Andersen understands the challenges of introducing new methods into a program that has enjoyed great success. Both players and coaches have said the transition has been much smoother this year on offense.

"When you have a team that has had success — obviously, the University of Wisconsin has had tremendous success — kids are smart," Andersen said. "They’re going to sit back and look at things. It’s far different than taking over a team that hasn’t had any success. Kids at that point, you bring in everything and they accept everything."

Last season was a no-win situation in many ways for Canada, after the Badgers set school scoring records the previous two years, averaging 41.5 points in 2010 and 44.1 in 2011.

Not only was Chryst regarded as one of the top offensive coordinators in the nation, he was beloved by the players.

The offense also had to replace a record-setting quarterback in Russell Wilson, three starters in the offensive line, its top wide receiver in Nick Toon and two undervalued blockers in fullback Bradie Ewing and tight end Jake Byrne.
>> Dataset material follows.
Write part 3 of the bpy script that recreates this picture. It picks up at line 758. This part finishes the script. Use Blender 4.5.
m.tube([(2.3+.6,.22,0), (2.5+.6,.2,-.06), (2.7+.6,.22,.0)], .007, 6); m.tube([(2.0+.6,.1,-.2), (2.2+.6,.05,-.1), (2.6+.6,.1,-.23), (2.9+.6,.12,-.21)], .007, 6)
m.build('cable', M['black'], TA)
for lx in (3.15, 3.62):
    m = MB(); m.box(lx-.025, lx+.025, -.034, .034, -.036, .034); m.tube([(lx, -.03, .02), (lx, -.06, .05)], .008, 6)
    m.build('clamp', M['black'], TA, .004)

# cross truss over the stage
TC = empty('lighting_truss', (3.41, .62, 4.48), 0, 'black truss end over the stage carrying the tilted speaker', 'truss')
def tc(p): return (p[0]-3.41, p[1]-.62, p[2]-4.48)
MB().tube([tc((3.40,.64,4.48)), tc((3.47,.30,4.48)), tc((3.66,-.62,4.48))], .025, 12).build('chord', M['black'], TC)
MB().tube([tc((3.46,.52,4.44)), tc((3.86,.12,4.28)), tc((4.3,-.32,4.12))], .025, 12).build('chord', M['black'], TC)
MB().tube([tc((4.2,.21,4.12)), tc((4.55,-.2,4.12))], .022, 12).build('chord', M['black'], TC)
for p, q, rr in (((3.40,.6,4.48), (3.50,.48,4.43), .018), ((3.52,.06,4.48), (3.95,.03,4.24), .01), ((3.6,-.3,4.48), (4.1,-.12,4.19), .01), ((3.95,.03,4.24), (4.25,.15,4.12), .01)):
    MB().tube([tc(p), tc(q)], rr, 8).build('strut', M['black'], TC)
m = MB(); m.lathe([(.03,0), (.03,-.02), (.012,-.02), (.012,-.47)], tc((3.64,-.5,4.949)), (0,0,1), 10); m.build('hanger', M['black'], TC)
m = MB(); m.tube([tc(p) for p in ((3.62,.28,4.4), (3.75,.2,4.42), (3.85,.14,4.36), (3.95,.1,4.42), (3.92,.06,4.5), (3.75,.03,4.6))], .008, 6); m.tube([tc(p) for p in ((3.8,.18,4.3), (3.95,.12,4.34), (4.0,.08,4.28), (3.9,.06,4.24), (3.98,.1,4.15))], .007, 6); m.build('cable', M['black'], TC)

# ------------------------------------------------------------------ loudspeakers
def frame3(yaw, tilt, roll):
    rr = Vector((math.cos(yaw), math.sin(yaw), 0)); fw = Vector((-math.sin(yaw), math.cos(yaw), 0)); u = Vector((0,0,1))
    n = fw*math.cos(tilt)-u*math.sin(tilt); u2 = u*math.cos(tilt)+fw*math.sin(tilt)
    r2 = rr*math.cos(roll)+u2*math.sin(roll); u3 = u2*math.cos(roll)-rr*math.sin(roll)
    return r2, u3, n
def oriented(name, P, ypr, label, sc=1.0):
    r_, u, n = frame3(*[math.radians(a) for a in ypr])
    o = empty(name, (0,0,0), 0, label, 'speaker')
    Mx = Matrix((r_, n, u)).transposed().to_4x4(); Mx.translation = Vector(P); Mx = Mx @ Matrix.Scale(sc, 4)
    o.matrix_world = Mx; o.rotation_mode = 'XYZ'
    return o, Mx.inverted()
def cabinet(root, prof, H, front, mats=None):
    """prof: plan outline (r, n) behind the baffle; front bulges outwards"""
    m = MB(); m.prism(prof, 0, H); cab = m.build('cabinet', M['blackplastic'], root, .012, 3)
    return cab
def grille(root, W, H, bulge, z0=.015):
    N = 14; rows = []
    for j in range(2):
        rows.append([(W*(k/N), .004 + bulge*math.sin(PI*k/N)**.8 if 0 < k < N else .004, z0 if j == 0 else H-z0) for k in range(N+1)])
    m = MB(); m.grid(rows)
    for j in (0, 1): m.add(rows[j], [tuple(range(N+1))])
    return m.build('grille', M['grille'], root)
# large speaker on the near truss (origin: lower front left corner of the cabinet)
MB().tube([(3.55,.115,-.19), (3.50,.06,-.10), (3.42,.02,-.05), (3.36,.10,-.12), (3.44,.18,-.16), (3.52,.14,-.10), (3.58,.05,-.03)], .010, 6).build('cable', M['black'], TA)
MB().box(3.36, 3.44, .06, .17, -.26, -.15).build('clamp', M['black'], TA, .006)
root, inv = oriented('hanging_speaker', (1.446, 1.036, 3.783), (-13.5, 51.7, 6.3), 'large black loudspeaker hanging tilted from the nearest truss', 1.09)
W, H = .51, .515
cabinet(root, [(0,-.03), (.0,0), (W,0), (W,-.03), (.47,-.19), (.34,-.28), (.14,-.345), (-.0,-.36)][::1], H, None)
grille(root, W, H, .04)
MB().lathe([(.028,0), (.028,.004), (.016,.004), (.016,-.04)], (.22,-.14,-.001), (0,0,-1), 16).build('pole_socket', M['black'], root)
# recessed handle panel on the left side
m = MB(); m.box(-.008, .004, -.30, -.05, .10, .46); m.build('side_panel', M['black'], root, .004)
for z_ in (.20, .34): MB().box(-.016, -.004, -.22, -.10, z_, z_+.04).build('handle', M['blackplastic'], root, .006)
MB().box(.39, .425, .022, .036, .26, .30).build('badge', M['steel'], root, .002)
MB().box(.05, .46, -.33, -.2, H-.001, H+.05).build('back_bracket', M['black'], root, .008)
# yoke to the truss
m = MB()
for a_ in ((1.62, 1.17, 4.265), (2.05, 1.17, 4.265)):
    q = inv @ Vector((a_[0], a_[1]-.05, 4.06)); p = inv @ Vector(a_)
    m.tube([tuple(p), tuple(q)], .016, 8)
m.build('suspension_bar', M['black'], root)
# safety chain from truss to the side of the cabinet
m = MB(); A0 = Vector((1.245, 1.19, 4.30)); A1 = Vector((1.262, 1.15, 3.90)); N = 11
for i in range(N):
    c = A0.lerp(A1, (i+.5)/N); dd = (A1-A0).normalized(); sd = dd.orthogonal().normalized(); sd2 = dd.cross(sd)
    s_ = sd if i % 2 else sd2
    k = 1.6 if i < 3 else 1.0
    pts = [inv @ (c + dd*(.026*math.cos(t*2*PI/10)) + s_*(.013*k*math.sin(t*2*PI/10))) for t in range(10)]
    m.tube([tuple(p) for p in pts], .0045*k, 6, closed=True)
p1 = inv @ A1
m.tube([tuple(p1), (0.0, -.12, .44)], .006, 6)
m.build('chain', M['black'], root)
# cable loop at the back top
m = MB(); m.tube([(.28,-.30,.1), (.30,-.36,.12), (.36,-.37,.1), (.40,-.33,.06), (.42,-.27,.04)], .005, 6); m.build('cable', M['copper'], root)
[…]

A couple early injuries to key contributors in tailback Montee Ball and wide receiver Jared Abbrederis made it an even tougher climb.

The offense improved in the second half of the season, but still ranked No. 59 nationally in scoring at 29.6 points per game.
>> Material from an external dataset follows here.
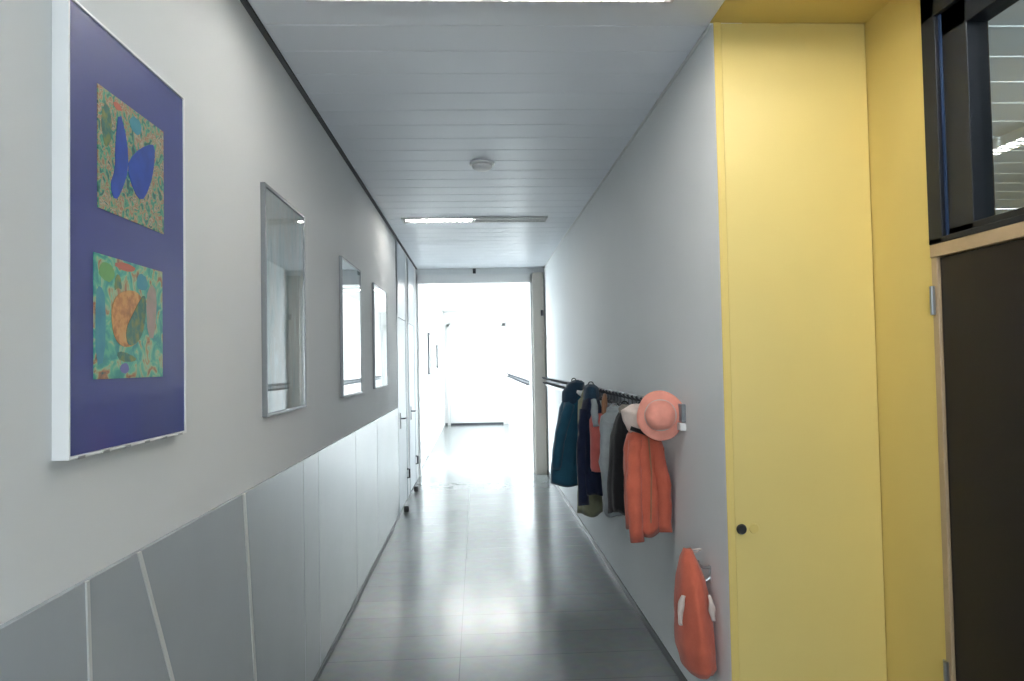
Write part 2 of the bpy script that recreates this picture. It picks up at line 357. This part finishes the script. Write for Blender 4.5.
# smoke detector
r = empty('smoke_detector', (.056, 4.92, H)); tag(r, 'round white smoke detector on the slatted corridor ceiling', 'smoke detector')
bm = bmesh.new(); lathe(bm, [(.085, 0), (.085, -.012), (.078, -.016)], n=32); obj('base', bm, 'white', r)
bm = bmesh.new(); lathe(bm, [(.068, -.014), (.066, -.034), (.05, -.046), (.02, -.05)], n=32); obj('cover', bm, 'white', r, smooth=True)
r = empty('motion_sensor', (-.02, YO - .012, 2.90)); tag(r, 'tiny dark sensor high on the lintel over the corridor opening', 'sensor')
bm = bmesh.new(); box(bm, -.022, .022, -.02, .012, -.035, .035, .006); obj('housing', bm, 'darkmetal', r)
bm = bmesh.new(); bmesh.ops.create_uvsphere(bm, u_segments=16, v_segments=10, radius=.015, matrix=Matrix.Translation((0, -.02, -.01))); obj('lens', bm, 'black', r, smooth=True)
# sign plate in the end corridor
r = empty('door_sign', (-.446, YE - .034, 1.87)); tag(r, 'small grey sign plate on the white doors at the corridor end', 'sign')
bm = bmesh.new(); box(bm, -.15, .15, -.008, .0, -.04, .04, .003); obj('plate', bm, 'steel', r)

# ------------------------------------------------------------------ pictures on the left wall
M['mat_blue'] = mat('blue_mount_card', (.035, .045, .22), .5, coat=1, coat_rough=.02, var=.1, scale=2)
M['art_a'] = ramp_mat('butterfly_ground', [(0, (.01, .03, .02)), (.36, (.02, .12, .10)), (.44, (.05, .30, .18)), (.50, (.30, .30, .16)), (.55, (.30, .11, .05)), (.61, (.42, .38, .26)), (.68, (.05, .12, .08))], 42, distort=1.2, coat=.5)
M['art_b'] = ramp_mat('fish_ground', [(0, (.02, .10, .14)), (.40, (.03, .27, .24)), (.5, (.10, .40, .26)), (.56, (.30, .44, .26)), (.64, (.40, .16, .07)), (.72, (.03, .08, .08))], 22, distort=1.0, coat=.5)
M['ink_blue'] = mat('blue_ink', (.008, .05, .32), .4, var=.4, scale=26, coat=.4)
M['orange_ink'] = ramp_mat('orange_scales', [(0, (.12, .05, .02)), (.42, (.45, .18, .04)), (.55, (.62, .30, .08)), (1, (.6, .45, .2))], 45, coat=1)
M['green_ink'] = ramp_mat('green_scales', [(0, (.01, .04, .04)), (.45, (.03, .15, .11)), (.6, (.15, .2, .05)), (1, (.4, .25, .08))], 50, coat=1)
M['pink_ink'] = ramp_mat('pink_stripe', [(0, (.1, .25, .18)), (.45, (.35, .27, .22)), (1, (.5, .3, .28))], 30, coat=1)
M['teal_ink'] = ramp_mat('teal_wash', [(0, (.01, .12, .2)), (.5, (.03, .25, .33)), (1, (.1, .35, .3))], 20, coat=1)
M['red_ink'] = mat('red_ink', (.5, .1, .05), .4, coat=1)
M['lime_ink'] = mat('lime_ink', (.12, .33, .08), .4, var=.3, scale=30, coat=1)
M['violet_ink'] = mat('violet_ink', (.1, .1, .35), .4, coat=1)
def at(o, y, z): return (y - o[0], z - o[1])
P1 = (1.80, 1.408)
r = empty('framed_picture', (L, P1[0], P1[1])); tag(r, 'large blue mounted picture with two colourful drawings, nearest on left wall', 'picture', 'framed pictures along the left wall')
bm = bmesh.new(); y0, y1 = -.29, .29; h = .937; fw = .006
box(bm, 0, .034, y0 - fw, y0, -fw, h + fw, .001); box(bm, 0, .034, y1, y1 + fw, -fw, h + fw, .001); box(bm, 0, .034, y0, y1, -fw, 0, .001); box(bm, 0, .034, y0, y1, h, h + fw, .001); box(bm, 0, .006, y0, y1, 0, h)
obj('frame', bm, 'white', r)
pbox('mount', 'mat_blue', r, .008, .030, y0 + .001, y1 - .001, .001, h - .001)
bm = bmesh.new()
for z in (-.008,):
    for yy in (-.25, -.15, -.05, .05, .15, .25): bm = bmesh.new(); box(bm, .028, .036, yy - .012, yy + .012, z, z + .006); obj('clip', bm, 'steel', r)
a = obj('artwork', bmesh.new(), 'art_a', r); me = a.data
def art(name, ya, za, yb, zb, m):
    bm = bmesh.new(); c0 = at(P1, ya, za); c1 = at(P1, yb, zb); box(bm, .030, .032, c0[0], c1[0], c0[1], c1[1]); return obj(name, bm, m, r)
bpy.data.objects.remove(a)
A = art('artwork', 1.622, 1.937, 1.957, 2.21, 'art_a'); A['label'] = 'upper drawing of a blue butterfly'
B = art('artwork', 1.605, 1.562, 1.946, 1.836, 'art_b'); B['label'] = 'lower drawing of an orange fish'
def shape(name, pts, m, par, x=.033, sm=2):
    p = [at(P1, *q) for q in pts]
    for _ in range(sm):                                    # corner cutting
        q = []
        for i in range(len(p)):
            a, b = p[i], p[(i + 1) % len(p)]; q += [(a[0] * .75 + b[0] * .25, a[1] * .75 + b[1] * .25), (a[0] * .25 + b[0] * .75, a[1] * .25 + b[1] * .75)]
        p = q
    bm = bmesh.new(); prism(bm, p, .0315, x); o = obj(name, bm, m, par); return o
def ell(cy, cz, ry, rz, n=20, wob=.1):
    return [(cy + ry * math.cos(2 * PI * k / n) * (1 + wob * random.uniform(-1, 1)), cz + rz * math.sin(2 * PI * k / n) * (1 + wob * random.uniform(-1, 1))) for k in range(n)]
shape('wing', [(1.716, 2.19), (1.756, 2.121), (1.76, 2.055), (1.73, 2.001), (1.697, 1.965), (1.672, 1.997), (1.698, 2.042), (1.697, 2.096)], 'ink_blue', A, sm=1)
shape('wing', [(1.752, 2.062), (1.790, 2.105), (1.857, 2.145), (1.905, 2.16), (1.897, 2.093), (1.865, 2.03), (1.828, 1.995), (1.788, 2.01)], 'ink_blue', A, sm=1)
shape('leaf_shape', ell(1.66, 2.13, .022, .05), 'green_ink', A, .0325, 1)
shape('leaf_shape', ell(1.80, 2.175, .03, .02), 'teal_ink', A, .0325, 1)
shape('flower_shape', ell(1.71, 2.19, .02, .008), 'red_ink', A, .0325, 1)
shape('wash', [(1.61, 1.59), (1.65, 1.60), (1.655, 1.74), (1.63, 1.77), (1.61, 1.75)], 'teal_ink', B, .0322, 1)
shape('wash', [(1.86, 1.66), (1.90, 1.66), (1.915, 1.78), (1.88, 1.80), (1.85, 1.76)], 'pink_ink', B, .0322, 1)
shape('leaf_shape', ell(1.66, 1.80, .035, .022), 'lime_ink', B, .0322, 1)
shape('leaf_shape', ell(1.83, 1.795, .03, .02), 'teal_ink', B, .0322, 1)
shape('flower_shape', ell(1.745, 1.822, .05, .009), 'red_ink', B, .0322, 1)
shape('flower_shape', ell(1.74, 1.585, .022, .012), 'violet_ink', B, .0322, 1)
shape('stem', [(1.70, 1.62), (1.72, 1.60), (1.79, 1.60), (1.80, 1.61), (1.73, 1.625)], 'green_ink', B, .0322, 1)
shape('stem', [(1.69, 1.76), (1.70, 1.80), (1.72, 1.80), (1.73, 1.765), (1.71, 1.77)], 'green_ink', B, .0322, 1)
shape('fish_body', [(1.675, 1.700), (1.690, 1.745), (1.747, 1.770), (1.819, 1.769), (1.848, 1.724), (1.825, 1.655), (1.756, 1.630), (1.695, 1.645)], 'orange_ink', B, .0328)
shape('fish_tail', [(1.775, 1.71), (1.815, 1.75), (1.845, 1.77), (1.85, 1.724), (1.825, 1.655), (1.756, 1.632), (1.741, 1.673)], 'green_ink', B, .0335)

def glazed_picture(y0, y1, z0, z1, label, stops, scale, stretch):
    cy = (y0 + y1) / 2; r = empty('framed_picture', (L, cy, z0)); tag(r, label, 'picture', 'framed pictures along the left wall')
    a, b, h, t = y0 - cy, y1 - cy, z1 - z0, .014
    bm = bmesh.new(); box(bm, 0, .02, a, a + t, 0, h, .002); box(bm, 0, .02, b - t, b, 0, h, .002); box(bm, 0, .02, a + t, b - t, 0, t, .002); box(bm, 0, .02, a + t, b - t, h - t, h, .002); obj('frame', bm, 'frame_grey', r)
    m = ramp_mat('print_' + str(len(bpy.data.materials)), stops, scale, stretch=stretch, distort=.6)
    pbox('print', m, r, .003, .011, a + t, b - t, t, h - t)
    pbox('glass', 'glass', r, .014, .017, a + t, b - t, t, h - t)
glazed_picture(2.93, 3.60, 1.385, 2.32, 'steel framed glazed print with mottled grey-green picture, second along left wall', [(.3, (.18, .25, .25)), (.45, (.38, .43, .43)), (.55, (.42, .37, .33)), (.7, (.5, .55, .56))], 4, (1, 5, 1))
glazed_picture(4.58, 5.32, 1.385, 2.27, 'steel framed glazed print, third along left wall, glare over glass', [(.35, (.3, .33, .36)), (.6, (.5, .52, .54)), (.8, (.2, .22, .24))], 3, (1, 3, 1))
glazed_picture(6.0, 6.85, 1.39, 2.26, 'steel framed glazed print, fourth and last before the grey door', [(.35, (.25, .26, .28)), (.6, (.5, .5, .5))], 3, (1, 3, 1))
for (y0, y1, z0, z1, lb) in ((12.93, 13.35, 1.4, 2.15, 'dark framed small picture between the tall bright windows of the far corridor'), (15.6, 16.05, 1.5, 2.0, 'smaller dark framed picture furthest along the far corridor')):
    cy = (y0 + y1) / 2; r = empty('small_picture', (L - .02, cy, z0)); tag(r, lb, 'picture'); a, b, h, t = y0 - cy, y1 - cy, z1 - z0, .03
    bm = bmesh.new(); box(bm, 0, .03, a, a + t, 0, h, .002); box(bm, 0, .03, b - t, b, 0, h, .002); box(bm, 0, .03, a + t, b - t, 0, t, .002); box(bm, 0, .03, a + t, b - t, h - t, h, .002); obj('frame', bm, 'darkmetal', r)
    pbox('print', 'offwhite', r, .004, .018, a + t, b - t, t, h - t)

# ------------------------------------------------------------------ coat rails
def hook_bm(sc=1):
    bm = bmesh.new(); tube(bm, [(0, 0, .02), (-.03, 0, .022), (-.05, 0, .035), (-.055, 0, .05)], [.006, .006, .006, .008], 8); tube(bm, [(0, 0, -.02), (-.02, 0, -.035), (-.04, 0, -.035), (-.048, 0, -.018)], [.006, .006, .006, .008], 8)
    box(bm, -.004, .0, -.012, .012, -.035, .03, .001); return bm
def rail(y0, y1, x, zc, label, step, m='rail'):
    cy = (y0 + y1) / 2; r = empty('coat_rail', (x, cy, zc)); tag(r, label, 'coat rail', 'coat rails on the right wall')
    a, b = y0 - cy, y1 - cy
    pbox('board', m, r, -.022, 0, a, b, -.03, .055, bev=.004)
    pbox('lower_strip', 'white', r, -.03, 0, a, b, -.07, -.034, bev=.004)
    h0 = None; y = a + .24
    while y < b - .03:
        if h0 is None: h0 = obj('hook', hook_bm(), 'darkmetal', r); h = h0
        else: h = h0.copy(); C.objects.link(h); h.parent = r
        h.location = (-.024, y, .012); y += step
    return r
rail(3.40, 10.2, R, 1.315, 'long grey coat rail with dark hooks and hanging children\'s clothes', .12)
rail(10.75, 18.4, XF, 1.265, 'thin grey coat rail without clothes in the bright corridor beyond', .15)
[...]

Perhaps the best thing about going through that experience is the offensive players are determined not to have a repeat.

"Last year there was so much resistance, it affected the team," Groy said. "We can’t let it happen again."
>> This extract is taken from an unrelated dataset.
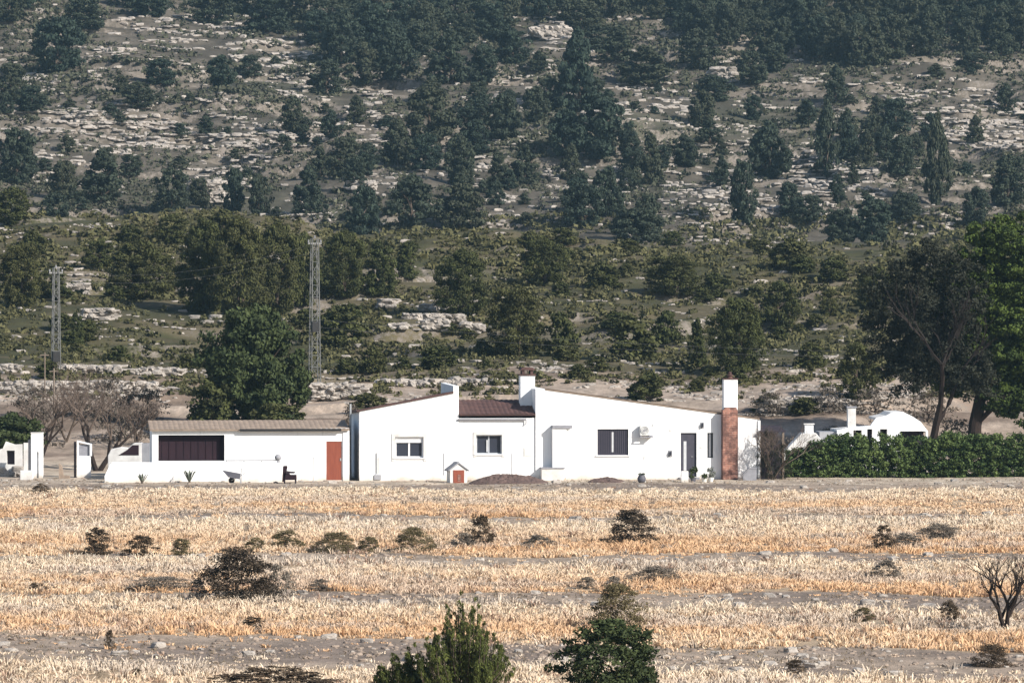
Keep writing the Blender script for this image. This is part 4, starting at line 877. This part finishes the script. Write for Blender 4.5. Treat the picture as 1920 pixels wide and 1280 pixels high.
x0, x1, z0, z1 = sd; d_ = MB().box(x0, x1, .08, .13, z0, z1).build('door', M['red_door'], shed)
MB().box(x1 - .09, x1 - .03, .05, .079, z0 + .95, z0 + 1.08).build('handle', M['metal'], d_)
a = P2(642, 900, -.02); b = P2(653, 805, -.02); MB().box(a[0] + .03, b[0], -.0, .047, -.3, b[1] - .1).build('pilaster', W, shed)
# garden wall in front of the porch
gw = HF.empty('garden_wall', 'long low white garden wall running in front of the open porch', 'wall')
ly = -1.6; zt = Zz(868, 360, ly)
pts = [P2(196, 902, ly)[0], P2(207, 868, ly)[0], X(528, ly)]
MB().prism([(pts[0], -.3), (pts[2], -.3), (pts[2], zt), (pts[1], zt), (pts[0], zt * .35)], ly, ly + .22).build('wall', W, gw, bevel=.015)
MB().box(pts[1] + .05, X(421, ly), ly - .03, ly + .25, zt + .002, zt + .05).build('coping', M['white'], gw)
mb = MB(); xr0, xr1 = X(424, ly), X(524, ly)
mb.tube([(xr0, ly + .1, zt + .12), (xr1, ly + .1, zt + .12)], .03, 6)
for k in range(4): xx = xr0 + (xr1 - xr0) * k / 3; mb.tube([(xx, ly + .1, zt - .02), (xx, ly + .1, zt + .12)], .02, 5)
mb.tube([(xr0, ly + .1, zt), (xr0, ly + .1, zt + .5)], .012, 5)
mb.build('handrail', M['pale_cap'], gw)
c0 = P2(521, 862, ly)
gl = empty('garden_lamp', (HF.X + c0[0] * HF.c - ly * HF.s, HF.Y + c0[0] * HF.s + ly * HF.c, zt), 0, 'small grey globe lamp on the right end of the low white wall', 'lamp')
MB().lathe([(.09, 0), (.04, .04), (.04, .12)], (0, .11, 0), 8).build('lamp_base', M['grey_wall'], gl)
MB().lathe([(.05, .12), (.15, .18), (.17, .27), (.12, .37), (.03, .42)], (0, .11, 0), 12).build('lamp_globe', M['grey_wall'], gl, smooth=True)
# ================================================================== things in the yard
YD = 247.2; S = YD / F
def yard(name, px, lab, cat, Y=YD, rz=0, grp=None): return thing_at(name, px, Y - (1.1 if px < 560 else 0), lab, cat, grp, rz)
e = yard('dog_kennel', 860, 'small white gabled kennel with a red brown door in front of the house', 'kennel', rz=math.radians(12))
MB().prism([(-.42, -.1), (-.42, .62), (0, .92), (.42, .62), (.42, -.1)], 0, .9).build('wall', M['oldwhite'], e)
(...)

Pedersen isn’t suggesting all of the offensive problems during the 8-6 season were a result of players not accepting the changes. But he is encouraged by the differences this time.

"Was that the one reason for last year? No, it came down to execution, that’s all it was," Pedersen said. "I just think guys are really embracing it this year."

In addition, the 24 seniors on this team share a sense of urgency — they don’t have time to mess around.

"Honestly, I think guys just have confidence in what we’re doing," Pedersen said. "I think last year, guys were like, ‘I don’t really like that.’ There was way too much of that.

"This year, I think guys are accepting it more. I think they truly believe we can have a special team."

Senior quarterback Curt Phillips said the passing game under offensive coordinator Andy Ludwig has some similarity to Chryst’s offense.

"I think a lot of the concepts will go back to two years ago, with Coach Chryst and the West Coast system stuff," Phillips said.

"It feels good coming back to something we already are familiar with," he added.

Phillips believes the experience of learning a new offense last year — regardless of how it went — will make it easier this time.

"Having to learn another offense again makes it that much quicker, because you kind of learn some tips, how to pick things up," he said.

Andersen also has made a point of explaining to the players why he does the things he does.

"The tweaks and the way you’re teaching as a coach, as long as they are backed up all of the time," Andersen said.

"You want to make sure you teach with technique, we’re going to teach with theory and we’re going to teach with concepts. These kids have wrapped their arms around that and are very receptive to everything we’re asking them to do to this point."